Stulz believes that over time hedge funds will increasingly converge towards conventional mutual funds in their strategies, but the threat of regulation is only only one of his three reasons. Stulz also cites what he considers two powerful market forces that will also make hedge funds more similar to mutual funds.

Stulz believes that growth of the hedge fund industry will cause institutional investors to play a larger hand, which will increasingly constrain the discretion exercised by the hedge fund managers in order to satisfy the fiduciary responsibility of institutional investors.

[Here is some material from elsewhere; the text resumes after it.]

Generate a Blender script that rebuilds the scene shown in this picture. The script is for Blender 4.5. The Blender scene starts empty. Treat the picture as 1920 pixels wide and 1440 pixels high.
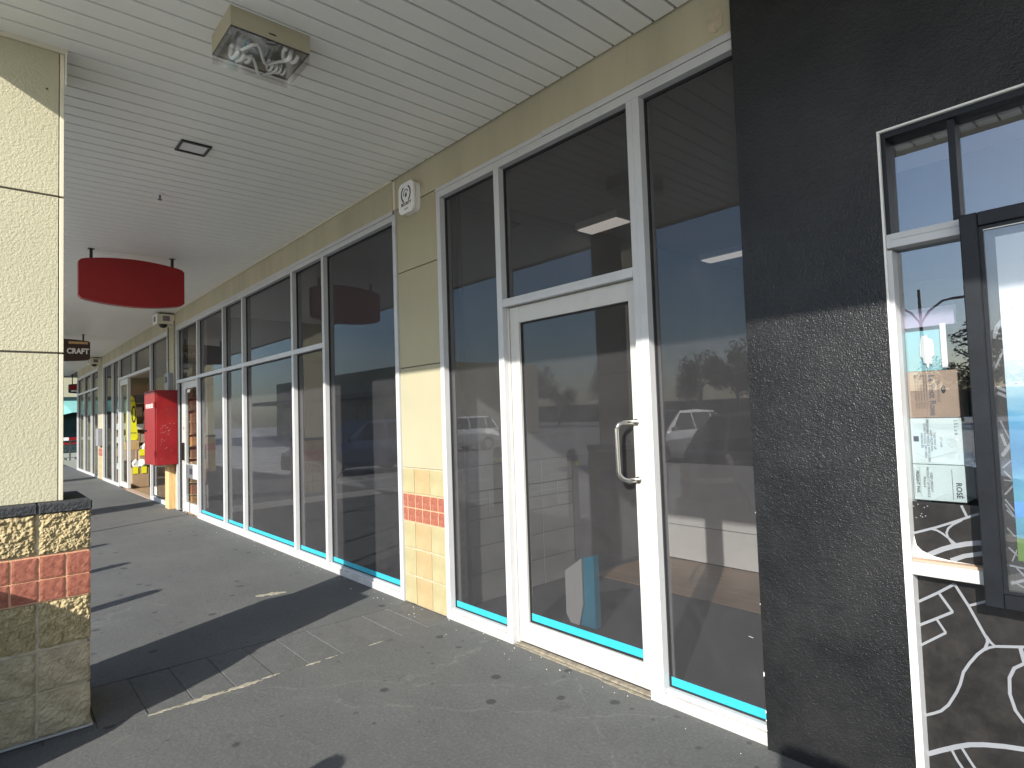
import bpy, bmesh, math, random
from mathutils import Vector, Matrix, noise
random.seed(7)
S = bpy.context.scene
C = S.collection
R = math.radians

# ---------------------------------------------------------------- camera
CAMLOC = Vector((0, -2.607, 1.5))
cr, cu, cf = Vector((.6613, .7494, -.0330)), Vector((.0580, -.0072, .9983)), Vector((-.7480, .6622, .0482))
cam = bpy.data.objects.new('camera', bpy.data.cameras.new('camera'))
C.objects.link(cam)
cf.normalize(); cr = (cr - cf * cr.dot(cf)).normalized(); cu = cr.cross(cf)
cam.matrix_world = Matrix(((cr.x, cu.x, -cf.x, CAMLOC.x), (cr.y, cu.y, -cf.y, CAMLOC.y), (cr.z, cu.z, -cf.z, CAMLOC.z), (0, 0, 0, 1)))
cam.data.sensor_width = 36; cam.data.lens = 1129.7 / 1920 * 36
cam.data.clip_start = .02; cam.data.clip_end = 800
S.camera = cam

# ---------------------------------------------------------------- light
SUN = Vector((.45, -1, .555)).normalized()          # towards the sun
sl = bpy.data.lights.new('sun', 'SUN'); sl.energy = 2.95; sl.angle = R(.5); sl.color = (1, .955, .885)
so = bpy.data.objects.new('sun', sl); C.objects.link(so)
so.rotation_euler = (-SUN).to_track_quat('-Z', 'Y').to_euler(); so.location = (6, -12, 8)
W = bpy.data.worlds.new('World'); S.world = W; W.use_nodes = True
wn, wl = W.node_tree.nodes, W.node_tree.links
bg = wn['Background']; bg.inputs['Strength'].default_value = .095
sky = wn.new('ShaderNodeTexSky'); sky.sky_type = 'NISHITA'; sky.sun_disc = False
sky.sun_elevation = math.asin(SUN.z); sky.sun_rotation = math.atan2(SUN.x, SUN.y)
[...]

Stulz also believes that as hedge fund assets under management keep growing, some strategies will become unprofitable, exactly the problem faced by large actively-managed mutual funds.

Cowen's anti-regulatory prejudices are distorting his reading ability.

Agreed, Nemo.

Also, what always impresses me immediately that someone is so wrong as not to be worth the reading is when the someone needs to CAPITALIZE to make sure the rest of us will accede to this or that idiocy.

"That's like asking why is the price of filet mignon more than that of a Big Mac!"

I would have neither, and imagine all of my thin-ness and health and you know what they say about, well, you know....

"That's like asking why is the price of filet mignon more than that of a Big Mac!"

A matter of sad indifference if you're a cow. Say what?

"And the best funds charge 3 and 50, while many charge 1&20."

For "best" perhaps we should read "luckiest."

I don't see why we should deregulate mutual funds. Optional regulation gives a wider choice set for everyone than no regulation or forced regulation.

Outside of James Simons, they are all charlatans.

Thanks Anne,

When you wrote:

"But, the real key to understanding the attractiveness of hedge funds resides in the astonishing tax advantages of the fund which are no wise addressed in the analysis."

It's been my impression for some time that the amount of tax that is 'avoided' would surprise most people, but I've never seen any studies. Your post suggests that I should take another look for sources.